Friday, October 8, 2010

Faith in the morning

I have spent this morning reading "Echoes of Mercy" by Nancy Alcorn. Its been so encouraging.  It amazes me as I read it just how faithful and good God is.  Its easy to forget how awesome God is in our day to day life.  But we can trust him supply all of our needs.  He is so creative about how he supplies our needs, we really can't set a formula for it.  I would encourage you today to take out a piece of paper, date it and list your needs.  Pray that God will answer your needs in his way and time.   I have done this so many times and it very helpful to look back upon it months later and see how faithful God is.  They don't always get answered the way I think they will, but his way is better.  Some of them I am still waiting for, but his timing is perfect.  I often get tempted to take things into my own hands.  My mom often calls me a Jacob, wrestling with God.  She advises me to learn now while I am young that God knows better than I do.  I agree but it is so hard to do!  So here is a major worry of mine that I have been trying to figure out in my power and wisdom.  I have no idea what to do with my life as a career.  At the age of 24 I am completely lost!  I feel like such a failure.   I have friends who are getting their masters degrees or married with kids.  Here I am starting at square one...... again!
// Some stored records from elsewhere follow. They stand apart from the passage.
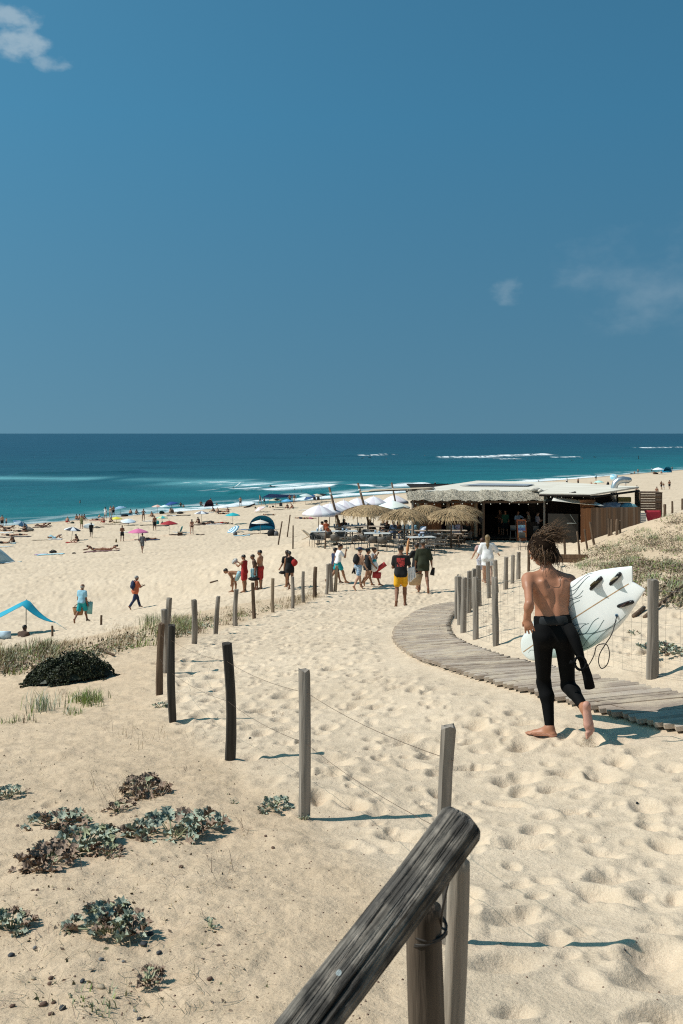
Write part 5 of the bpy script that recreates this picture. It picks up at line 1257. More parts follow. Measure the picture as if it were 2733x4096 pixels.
# tufts further down the left dune: bright green, straw stalks, dry wisps
g = Mass()
for (u, v, r, n, hgt, pal) in [(205, 1612, 36, 300, .17, [0, 0, 4, 0]), (100, 1628, 38, 120, .24, [5, 5, 0, 4]), (60, 1655, 30, 40, .10, [0, 4, 3]), (8, 1660, 12, 40, .08, [0, 4]), (175, 1640, 30, 60, .09, [0, 4]), (140, 1600, 40, 40, .12, [2, 3]), (425, 1765, 10, 16, .05, [3, 6]), (270, 1825, 55, 26, .20, [3, 2]), (345, 1835, 40, 26, .18, [3, 2]), (290, 1690, 60, 30, .18, [3, 2]), (650, 1640, 20, 10, .1, [3]), (410, 1700, 50, 14, .2, [2, 3]), (570, 1900, 20, 8, .16, [3]), (215, 2305, 50, 60, .035, [0, 4]), (170, 1990, 90, 12, .13, [3]), (520, 2010, 60, 8, .14, [3]), (345, 1432, 28, 240, .36, [0, 4, 1]), (400, 1436, 32, 240, .32, [0, 4, 1, 2]), (438, 1442, 24, 180, .28, [0, 4]), (475, 1428, 24, 60, .2, [0, 4, 2]), (545, 1408, 26, 50, .2, [0, 1, 2]), (600, 1385, 24, 50, .2, [2, 0, 4]), (40, 1508, 60, 260, .24, [0, 4, 1]), (110, 1500, 44, 140, .22, [0, 4, 2])]:
    for i in range(n):
        p = hit((u + rs.gauss(0, .5) * r) * DS, (v + rs.gauss(0, .5) * r * .3) * DS, dmin=2) if i % 4 == 0 else p + Vector((rs.gauss(0, .035), rs.gauss(0, .05), 0)); p.z = gz(p.x, p.y)
        g.blade(p - Vector((0, 0, .01)), rs.uniform(0, 6.28), hgt * rs.uniform(.6, 1.25), .0035 if pal[0] in (0, 5) else .0014, rs.uniform(-.1, .35) + (.5 if pal[0] in (2, 3) else 0), rs.choice(pal), rs)
tag(g.build('grass_tufts', GMATS), 'scattered green tufts and dry stalks on the left foreground dune', 'grass', kind='stuff')
# thin dead litter and moss flecks on the quiet sand
g = Mass()
for i in range(1500):
    u = rs.uniform(0, 560); v = rs.uniform(1620, 2340)
    if rs.random() > (.25 + .75 * vnoise(np.array([u * .012]), np.array([v * .02]), 9)[0]): continue
    p = hq(u * DS, v * DS, 2); p = Vector((p.x + rs.gauss(0, .06), p.y + rs.gauss(0, .06), 0)); p.z = surf_z(p.x, p.y) + .003
    s = rs.uniform(.004, .014); mi = rs.choice([3, 6, 2, 1, 2])
    if rs.random() < .4: g.leafy(p, s, mi, rs)
    else: g.blade(p, rs.uniform(0, 6.28), rs.uniform(.02, .05), .0011, 2.2, rs.choice([2, 2, 3]), rs)
tag(g.build('plant_litter', GMATS), 'dry flecks and twigs strewn over the left foreground sand', 'litter', kind='stuff')
# dark cushion bush
def bush():
    p = hitd(150, 1562, dmin=6); px = DS / FPX * p.y; t = empty('dark_bush', p, 0, 'low dark evergreen cushion bush on the left dune', 'bush')
    g = Mass(); W_, H_ = 98 * px, 60 * px; r2 = random.Random(3); core = MB()
    for i in range(11000):
        a = r2.uniform(0, 6.283); q = math.sqrt(r2.random()) * (1.0 + .09 * math.sin(7 * a) + .06 * math.sin(17 * a)); x = q * math.cos(a); y = q * math.sin(a)
        h = max(0, 1 - q * q) ** .55 * (1 + .26 * math.sin(6 * x + 1) * math.sin(5 * y) + .20 * math.sin(13 * x) * math.sin(11 * y + 2)) * (.86 + .22 * x)
        wx_ = x * W_ + (0 if x < .55 else (x - .55) * .35 * W_); wy_ = y * W_ * .62; z0 = gz(p.x + wx_, p.y + wy_) - p.z
        g.leafy(Vector((wx_, wy_, z0 + h * H_ * r2.uniform(.72, 1.04) + .01)), r2.uniform(.011, .024), 0 if r2.random() < .68 else 1, r2)
    vs_, fs_ = [], []
    for i in range(9):
        for j in range(24):
            q = i / 8 * .97; x = q * math.cos(j * .2618); y = q * math.sin(j * .2618); wx_ = x * W_ + (0 if x < .55 else (x - .55) * .35 * W_); wy_ = y * W_ * .62
            vs_.append((wx_, wy_, gz(p.x + wx_, p.y + wy_) - p.z + (1 - q * q) ** .55 * (.86 + .22 * x) * H_ * .70 - .01))
    for i in range(8):
        for j in range(24): fs_.append((i * 24 + j, i * 24 + (j + 1) % 24, (i + 1) * 24 + (j + 1) % 24, (i + 1) * 24 + j))
    mm = MB(); mm.add(vs_, fs_); mm.build('dark_core', LF_DARK, t)  # solid dark dome added inside so the leaf shell is not see-through
    core.tube([(0, 0, -.1), (.02, 0, .1), (.05, .0, H_ * .5)], [.05, .04, .01], 6)
    for k in range(9): core.tube([(0, 0, .02), (.2 * W_ * math.cos(k), .15 * W_ * math.sin(k), H_ * .35), (.6 * W_ * math.cos(k), .4 * W_ * math.sin(k), H_ * .4)], [.02, .012, .004], 5)
    core.build('branches', LF_BRN, t)
    m = MB(); m.v = g.V; m.f = g.F; m.m = g.M; m.build('crown', [LF_DARK, leafmat('dark_sunlit', (.028, .036, .016), (.09, .10, .044))], t, smooth=False)  # second, lighter leaf colour paints sunlit highlights into the crown
bush()
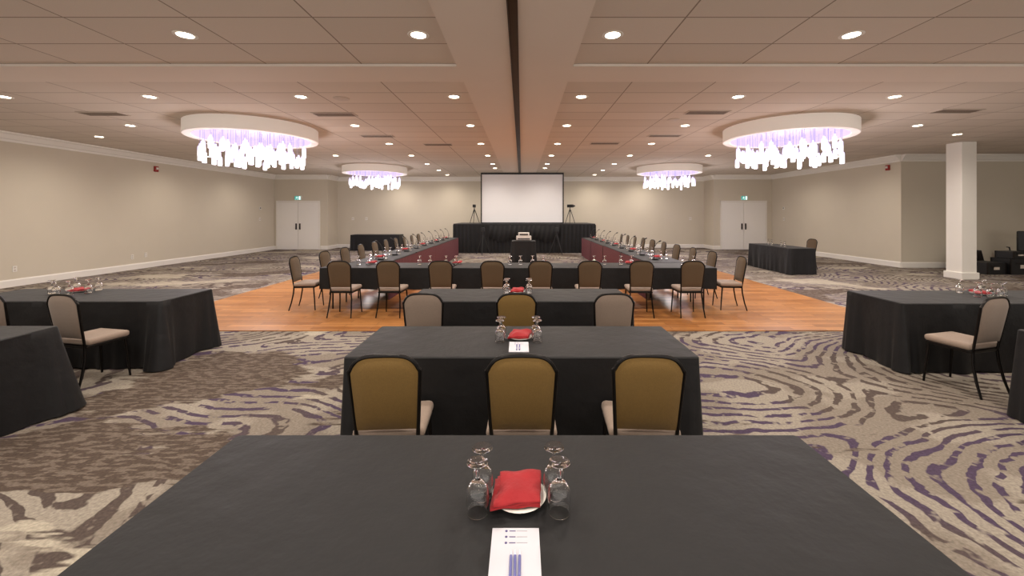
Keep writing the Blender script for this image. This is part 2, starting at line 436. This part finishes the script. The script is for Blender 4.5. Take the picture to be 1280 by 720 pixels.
def table(L_,W_,loc,rz,label,group,zb=.006,flare=.0,cflare=.03,seed=0,skirt=0,H=.75,fold=.015):
    r=obj('banquet_table',None,loc=loc,rz=rz,label=label,cat='table',group=group)
    obj('tabletop',MB().box(-L_/2+.02,L_/2-.02,-W_/2+.02,W_/2-.02,H-.035,H-.004).mesh('tabletop',M_tabletop,False),parent=r)
    for sx in (-1,1):
        for sy in (-1,1):
            x=sx*(L_/2-.2); y=sy*(W_/2-.1)
            obj('leg',MB().tube([(x,y,0),(x,y,.37),(x,y,H-.035)],.014,8).mesh('table_leg',M_frame),parent=r)
    obj('tablecloth',cloth_mesh(L_,W_,H,zb,flare,cflare,seed,fold),parent=r,label='black fabric tablecloth')
    if skirt:
        y0=skirt*(W_/2+.022)
        def fn(u,v):
            x=(u-.5)*(L_-.01)
            a=.012*math.sin(x*2*math.pi/.085)*(.45+.55*v)
            return (x,y0+a+skirt*.005,(H-.01)*(1-v)+.008*v)
        obj('table_skirt',MB().grid(fn,int(L_/.0106),5).mesh('skirt',M_maroon),parent=r,label='maroon pleated table skirt')
    return r
G1='black draped classroom tables'
table(2.46,.76,(-.02,1.39,0),0,'long black draped table set with goblets, napkin and notepad',G1,seed=1)
table(2.42,.76,(-.0,3.11,0),0,'black draped table with red napkin and three gold-lit chairs',G1,seed=2)
table(2.54,.76,(-.02,4.86,0),0,'black draped table before wooden dance floor',G1,seed=3)
table(2.44,.76,(-5.24,4.86,0),0,'black draped table with glasses beside a taupe chair',G1,seed=4,flare=.02,cflare=.07,fold=.028)
table(2.44,.76,(-5.24,3.12,0),0,'black draped table with cloth reaching the carpet',G1,seed=5,flare=.03,cflare=.13,fold=.028)
table(2.44,.76,(5.36,4.75,0),0,'black draped table with upturned glasses beside taupe chair',G1,seed=6,flare=.02,cflare=.05,fold=.026)
table(2.44,.76,(5.40,3.02,0),0,'black draped table with cloth reaching the carpet',G1,seed=7,flare=.01,cflare=.04,fold=.02)
G2='black draped tables in the U shape'
for i in range(3):
    table(2.355,.76,(-.06+(i-1)*2.385,7.58,DF),0,'black half-draped table closing the U-shaped layout',G2,zb=.36,flare=.002,cflare=0,seed=20+i,fold=.006)
for i in range(4):
    y=8.0+1.1+i*2.2
    table(2.17,.76,(-3.05,y,fz(0,y)),R90,'black table with maroon skirt along the U-shaped layout',G2,zb=.36,flare=.003,cflare=0,seed=30+i,skirt=-1,fold=.003)
    table(2.17,.76,(2.91,y,fz(0,y)),R90,'black table with maroon skirt along the U-shaped layout',G2,zb=.36,flare=.003,cflare=0,seed=40+i,skirt=1,fold=.003)
table(2.3,.76,(-6.95,19.4,0),0,'black draped table against the back wall','separate black tables',seed=50)
table(2.05,.76,(7.98,12.45,0),R90,'black draped side table with one chair and glasses','separate black tables',seed=51,fold=.022)
table(.85,.6,(.07,14.6,0),0,'small black draped table carrying a projector','separate black tables',seed=52,H=.77,cflare=.06)

# ------------------------------------------------------------------ chairs
def hw(z): return .174+.024*(z-.5)/.42
def yb(z): return -.175-.075*(z-.45)/.48
def chair_builder(fabric, seatm=M_seat):
    def build():
        r=obj('banquet_chair',None,cat='chair')
        zb_=.50
        def zt(u): return .94-.085*abs(u)**5-.012*u*u
        b=MB()
        for sgn in (-1,1):
            def fn(u,v,sgn=sgn):
                uu=(u*2-1)*sgn
                th=.006+.024*(1-abs(uu)**4)*(1-abs(2*v-1)**6)
                z=zb_+v*(zt(uu)-.008-zb_)
                return (uu*(hw(z)-.006), yb(z)-sgn*th, z)
            b.grid(fn,16,14)
        obj('backrest',b.mesh('backrest',fabric),parent=r,label='upholstered fabric backrest')
        pts=[]
        for i in range(9):
            z=.40+(.855-.40)*i/8; pts.append((-hw(z),yb(z),z))
        for i in range(1,24):
            u=-1+2*i/24; u=math.copysign(abs(u)**.55,u); z=max(zt(u),.86); pts.append((u*hw(z),yb(z),z))
        for i in range(9):
            z=.855-(.855-.40)*i/8; pts.append((hw(z),yb(z),z))
        obj('back_frame',MB().tube(pts,.0115,8).mesh('back_frame',M_frame),parent=r,label='black metal tube frame')
        obj('seat',MB().box(-.205,.205,-.17,.20,.425,.49).mesh('seat',seatm),parent=r,bevel=.028,seg=4)
        obj('seat_rail',MB().box(-.195,.195,-.175,.19,.398,.425).mesh('rail',M_frame,False),parent=r,bevel=.006)
        for sx in (-1,1):
            obj('leg',MB().tube([(sx*.175,.165,.41),(sx*.185,.185,.2),(sx*.195,.2,0)],[.013,.012,.010],8).mesh('front_leg',M_frame),parent=r)
            obj('leg',MB().tube([(sx*hw(.42),yb(.42),.41),(sx*.18,-.175,.3),(sx*.19,-.205,.14),(sx*.2,-.245,0)],[.013,.0125,.012,.010],8).mesh('rear_leg',M_frame),parent=r)
        return r
    return build
gold=Maker(chair_builder(M_gold_lit),'chairs at the classroom tables')
taupe=Maker(chair_builder(M_taupe),'chairs at the classroom tables')
brown=Maker(chair_builder(M_brown_lit),'chairs around the U-shaped tables')
lg='banquet chair with gold light painted into its fabric, black metal frame'
lt='taupe fabric banquet chair with black metal frame'
lb='banquet chair with fabric toned brown by painted light, black metal frame'
gold((-.775,2.47,0),.06,lg+' at draped table'); gold((-.0,2.47,0),0,lg+' at draped table'); gold((.72,2.47,0),-.06,lg+' at draped table')
taupe((-.97,4.2,0),0,lt+' before dance floor'); gold((-.05,4.2,0),0,lg+' before dance floor'); taupe((.91,4.2,0),0,lt+' before dance floor')
taupe((-4.42,4.15,0),-.2,lt+' at side table'); taupe((-5.28,4.2,0),0,lt+' at side table')
taupe((4.40,4.02,0),.25,lt+' at side table')
for x in (-3.0,-2.19,-1.34,-.47,.31,1.13,1.99,2.82): brown((x,6.86,DF),random.uniform(-.06,.06),lb+' on dance floor')
for i in range(9):
    y=8.35+i*.95; z=fz(0,y)
    brown((-3.86,y,z),-R90+random.uniform(-.08,.08),lb+' beside skirted table')
    brown((3.72,y,z),R90+random.uniform(-.08,.08),lb+' beside skirted table')
brown((-3.90,7.35,DF),-R90+.1,lb+' at the table end'); brown((3.77,7.35,DF),R90-.1,lb+' at the table end')
brown((8.95,12.7,0),R90+.1,lb+' behind side table')

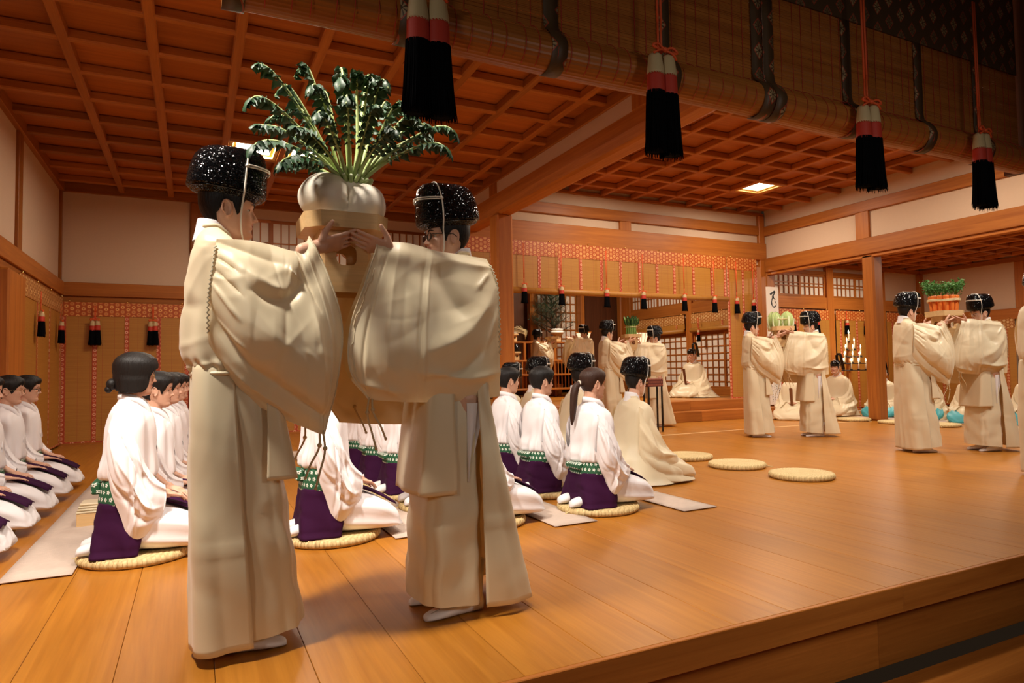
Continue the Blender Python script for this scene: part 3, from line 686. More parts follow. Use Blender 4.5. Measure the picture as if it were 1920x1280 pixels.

So I am lifting my concerns for my future career with God.  After all he created me for a special purpose and plan on this earth.  I am not a mistake.  Even though sometimes I feel he took the left over scraps of other humans and made me.   I am choosing to declare Psalm 139:13&14 over my life "For you created my inmost being; you knit me together in my mother's womb. I praise you because I am fearfully and wonderfully made; your works are wonderful, I know that full well."
I hope that verse encourages you.  God created you, and he will direct your path and provide for your needs along the way. Praise the Lord!